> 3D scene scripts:

--

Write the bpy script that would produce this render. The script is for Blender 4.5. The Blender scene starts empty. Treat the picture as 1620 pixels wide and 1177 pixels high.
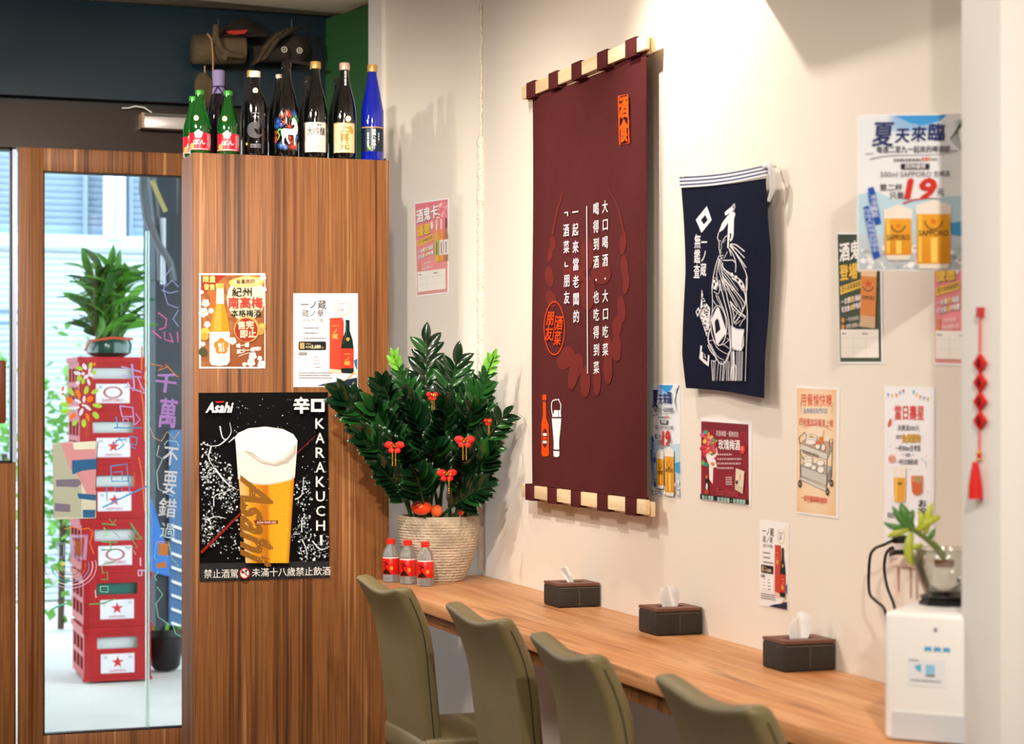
import bpy, bmesh, math, random
from mathutils import Vector, Matrix, geometry

SC = bpy.context.scene
COL = SC.collection
random.seed(7)
PI = math.pi

# ------------------------------------------------------------------ camera
F, CX, HY, CAMZ, A = 3150.0, 810.0, 622.0, 1.35, math.radians(19.5)
cam_data = bpy.data.cameras.new('camera')
cam = bpy.data.objects.new('camera', cam_data)
COL.objects.link(cam)
cam.location = (0, 0, CAMZ)
cam.rotation_euler = (PI / 2, 0, -A)
cam_data.sensor_width = 36
cam_data.lens = F / 1620 * 36
cam_data.shift_y = (HY - 588.5) / 1620
cam_data.clip_start = 0.05
cam_data.dof.use_dof = True
cam_data.dof.focus_distance = 5.7
cam_data.dof.aperture_fstop = 4.5
SC.camera = cam
SC.view_settings.view_transform = 'Standard'
SC.view_settings.look = 'None'
SC.view_settings.gamma = 1
SC.view_settings.use_curve_mapping = False
SC.view_settings.exposure = 0.35
SC.cycles.use_denoising = True
SC.cycles.max_bounces = 8
SC.cycles.transparent_max_bounces = 16
SC.cycles.sample_clamp_indirect = 6

# ------------------------------------------------------------------ world (overcast daylight outside)
world = bpy.data.worlds.new('World')
SC.world = world
world.use_nodes = True
bgn = world.node_tree.nodes['Background']
bgn.inputs[0].default_value = (0.80, 0.92, 1.0, 1)
bgn.inputs[1].default_value = 4.4

# ------------------------------------------------------------------ room lights
def aim(o, target):
    d = Vector(target) - o.location
    o.rotation_euler = d.to_track_quat('-Z', 'Y').to_euler()

def spot(name, loc, target, watts, deg=60, blend=0.6, radius=0.035, col=(1, 0.90, 0.78)):
    l = bpy.data.lights.new(name, 'SPOT')
    l.energy = watts; l.spot_size = math.radians(deg); l.spot_blend = blend
    l.shadow_soft_size = radius; l.color = col
    o = bpy.data.objects.new(name, l); COL.objects.link(o)
    o.location = loc; aim(o, target)
    return o

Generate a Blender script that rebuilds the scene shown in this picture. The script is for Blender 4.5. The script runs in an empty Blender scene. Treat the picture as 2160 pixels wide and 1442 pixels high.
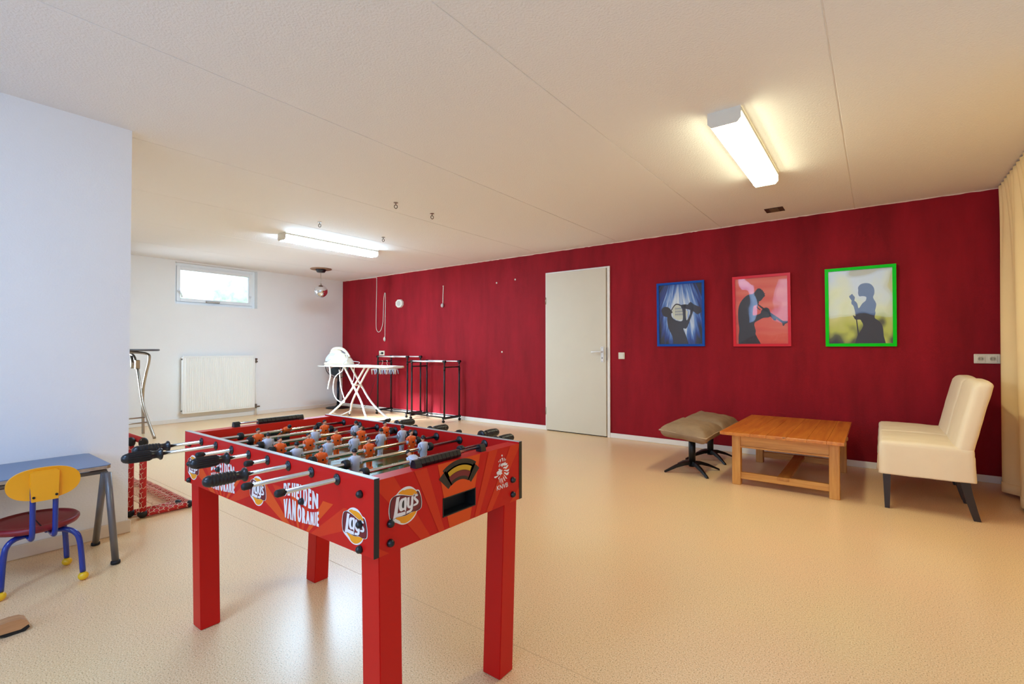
import bpy, bmesh, math, random
from mathutils import Vector, Matrix, noise
from mathutils.geometry import tessellate_polygon
SC = bpy.context.scene
COL = SC.collection
random.seed(7)

# ---------------------------------------------------------------- camera
D, W, C = 5.635, 8.438, 2.4515          # red wall y, far white wall -x, ceiling height
cam = bpy.data.cameras.new('camera'); camo = bpy.data.objects.new('camera', cam); COL.objects.link(camo)
cam.sensor_fit = 'HORIZONTAL'; cam.sensor_width = 36.0; cam.lens = 1022.647 / 2160 * 36
cam.clip_start = 0.05; cam.clip_end = 200
camo.location = (0, 0, 1.11)
camo.rotation_euler = (math.pi / 2 + 0.0149, 0, 0.6457)
SC.camera = camo

# ---------------------------------------------------------------- colour management, sky, lights
SC.view_settings.view_transform = 'Standard'; SC.view_settings.look = 'None'
SC.view_settings.exposure = 0.0; SC.view_settings.gamma = 1.0; SC.view_settings.use_curve_mapping = False
SC.cycles.use_denoising = True
SC.cycles.max_bounces = 10; SC.cycles.diffuse_bounces = 6; SC.cycles.glossy_bounces = 4
SC.cycles.sample_clamp_indirect = 6.0; SC.cycles.caustics_reflective = False; SC.cycles.caustics_refractive = False
wd = bpy.data.worlds.new('sky'); SC.world = wd; wd.use_nodes = True
bg = wd.node_tree.nodes['Background']
bg.inputs[0].default_value = (0.80, 0.91, 1.0, 1); bg.inputs[1].default_value = 3.2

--

> WORK INSTRUCTIONS:
Repeat the material exactly as it reads, without any of its pictures.

> WORKED SOLUTION:
Write the bpy script that would produce this render. The script is for Blender 4.5. The Blender scene starts empty. Treat the picture as 1620 pixels wide and 1177 pixels high.
import bpy, bmesh, math, random
from mathutils import Vector, Matrix, geometry

SC = bpy.context.scene
COL = SC.collection
random.seed(7)
PI = math.pi

# ------------------------------------------------------------------ camera
F, CX, HY, CAMZ, A = 3150.0, 810.0, 622.0, 1.35, math.radians(19.5)
cam_data = bpy.data.cameras.new('camera')
cam = bpy.data.objects.new('camera', cam_data)
COL.objects.link(cam)
cam.location = (0, 0, CAMZ)
cam.rotation_euler = (PI / 2, 0, -A)
cam_data.sensor_width = 36
cam_data.lens = F / 1620 * 36
cam_data.shift_y = (HY - 588.5) / 1620
cam_data.clip_start = 0.05
cam_data.dof.use_dof = True
cam_data.dof.focus_distance = 5.7
cam_data.dof.aperture_fstop = 4.5
SC.camera = cam
SC.view_settings.view_transform = 'Standard'
SC.view_settings.look = 'None'
SC.view_settings.gamma = 1
SC.view_settings.use_curve_mapping = False
SC.view_settings.exposure = 0.35
SC.cycles.use_denoising = True
SC.cycles.max_bounces = 8
SC.cycles.transparent_max_bounces = 16
SC.cycles.sample_clamp_indirect = 6

# ------------------------------------------------------------------ world (overcast daylight outside)
world = bpy.data.worlds.new('World')
SC.world = world
world.use_nodes = True
bgn = world.node_tree.nodes['Background']
bgn.inputs[0].default_value = (0.80, 0.92, 1.0, 1)
bgn.inputs[1].default_value = 4.4

# ------------------------------------------------------------------ room lights
def aim(o, target):
    d = Vector(target) - o.location
    o.rotation_euler = d.to_track_quat('-Z', 'Y').to_euler()

def spot(name, loc, target, watts, deg=60, blend=0.6, radius=0.035, col=(1, 0.90, 0.78)):
    l = bpy.data.lights.new(name, 'SPOT')
    l.energy = watts; l.spot_size = math.radians(deg); l.spot_blend = blend
    l.shadow_soft_size = radius; l.color = col
    o = bpy.data.objects.new(name, l); COL.objects.link(o)
    o.location = loc; aim(o, target)
    return o

Generate a Blender script that rebuilds the scene shown in this picture. The script is for Blender 4.5. The script runs in an empty Blender scene. Treat the picture as 2160 pixels wide and 1442 pixels high.
import bpy, bmesh, math, random
from mathutils import Vector, Matrix, noise
from mathutils.geometry import tessellate_polygon
SC = bpy.context.scene
COL = SC.collection
random.seed(7)

# ---------------------------------------------------------------- camera
D, W, C = 5.635, 8.438, 2.4515          # red wall y, far white wall -x, ceiling height
cam = bpy.data.cameras.new('camera'); camo = bpy.data.objects.new('camera', cam); COL.objects.link(camo)
cam.sensor_fit = 'HORIZONTAL'; cam.sensor_width = 36.0; cam.lens = 1022.647 / 2160 * 36
cam.clip_start = 0.05; cam.clip_end = 200
camo.location = (0, 0, 1.11)
camo.rotation_euler = (math.pi / 2 + 0.0149, 0, 0.6457)
SC.camera = camo

# ---------------------------------------------------------------- colour management, sky, lights
SC.view_settings.view_transform = 'Standard'; SC.view_settings.look = 'None'
SC.view_settings.exposure = 0.0; SC.view_settings.gamma = 1.0; SC.view_settings.use_curve_mapping = False
SC.cycles.use_denoising = True
SC.cycles.max_bounces = 10; SC.cycles.diffuse_bounces = 6; SC.cycles.glossy_bounces = 4
SC.cycles.sample_clamp_indirect = 6.0; SC.cycles.caustics_reflective = False; SC.cycles.caustics_refractive = False
wd = bpy.data.worlds.new('sky'); SC.world = wd; wd.use_nodes = True
bg = wd.node_tree.nodes['Background']
bg.inputs[0].default_value = (0.80, 0.91, 1.0, 1); bg.inputs[1].default_value = 3.2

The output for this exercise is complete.